- La ribellione della Wagner mostra un potere russo debole e frammentato: davanti a Bakhmut i miliziani hanno pagato un pesante tributo di sangue alla scellerata avventura voluta da Vladimir Putin e ora vogliono essere ricompensati
- Il Cremlino non controlla più l’immenso paese: la guerra ha sconvolto istituzioni che sembravano granitiche ed ora tutto diventa possibile
- Se il paese entra nel caos chi potrà controllare le armi nucleari? Forse è meglio un Putin che dieci sconosciuti armati della bomba
Mosca come Khartoum? Ovvero: se utilizzi miliziani alla fine ti si rivoltano contro. I fatti di Rostov e la ribellione della Wagner sono un’ammissione di debolezza: davanti a Bakhmut i miliziani hanno pagato un pesante tributo di sangue alla scellerata avventura voluta da Vladimir Putin e ora vogliono essere ricompensati. Probabilmente Evgeny Prigozhin, il fondatore della tenebrosa milizia, sperava nel posto da ministro della difesa avvalendosi di alcuni sostegni interni alla “verticale del potere”, la governance del sistema russo. Altrimenti non si spiega come abbia potuto avvicinarsi coi blindati a Mosca senza essere attaccato. Tanta audacia non è bastata per ottenere soddisfazione: ha dovuto trattare e poi retrocedere. Un’apparente mediazione bielorussa lo avrebbe convinto a ritirarsi e probabilmente a lasciare la Russia. Cosa accadrà ai suoi uomini ancora non è noto.
Un colpo pesante
Tuttavia il colpo per il Cremlino è pesante: la Russia si mostra scossa nel profondo da lotte intestine che non sono ancora terminate e fanno prevedere sorprese. Putin non ha più il totale controllo, come sembrò quel giorno in cui prese a male parole i componenti del consiglio per la sicurezza nazionale. La guerra ha sconvolto istituzioni che sembravano granitiche ed ora tutto diventa possibile. Non sappiamo bene quale sia stato l’impatto del conflitto e della sua (disastrosa) conduzione sulle gerarchie civili e militari ma è lecito immaginare che qualcosa si sia rotto fin dall’inizio. La scelta di utilizzare i miliziani della Wagner (originariamente selezionati per occuparsi d’Africa e poco più) o i ceceni era già di per sé un segno di inadeguatezza delle forze regolari russe. Forse si è trattato anche di una spia sullo stato d’animo della pubblica opinione, non così propensa a morire per il Donbass.

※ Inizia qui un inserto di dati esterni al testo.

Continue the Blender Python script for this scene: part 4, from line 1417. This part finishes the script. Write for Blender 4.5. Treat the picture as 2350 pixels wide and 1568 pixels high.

Il riconoscimento dell’impotenza
Sta venendo giù tutto il castello di carte della propaganda di questi mesi, non tanto per noi quanto per i russi stessi: sarà più difficile continuare a dare la colpa all’occidente nascondendo le carenze interne. Lo stesso discorso di Putin sul tradimento rappresenta il riconoscimento di un’impotenza. La situazione si è fatta pericolosa: al superficiale entusiasmo che il caos russo sta suscitando in certi circoli occidentali e in alcuni paesi dell’est europeo, corrisponde il timore dell’amministrazione americana che Mosca sia fuori controllo. Una girandola di nervose consultazioni tra i maggiori leader occidentali sta tentando di anticipare le possibili evoluzioni.
La posizione di chi voleva “spezzare” la Russia, facendole pagare l’aggressione con una sonora punizione, mostra ora tutta la sua pericolosità: a Washington si dice apertamente che “è meglio un Putin che dieci sconosciuti in possesso di armi nucleari”. Se in Russia davvero si aprisse una fase di frammentazione e di pericolosa lotta intestina, sarebbero guai seri per tutti. Meglio tornare rapidamente al realismo della politica.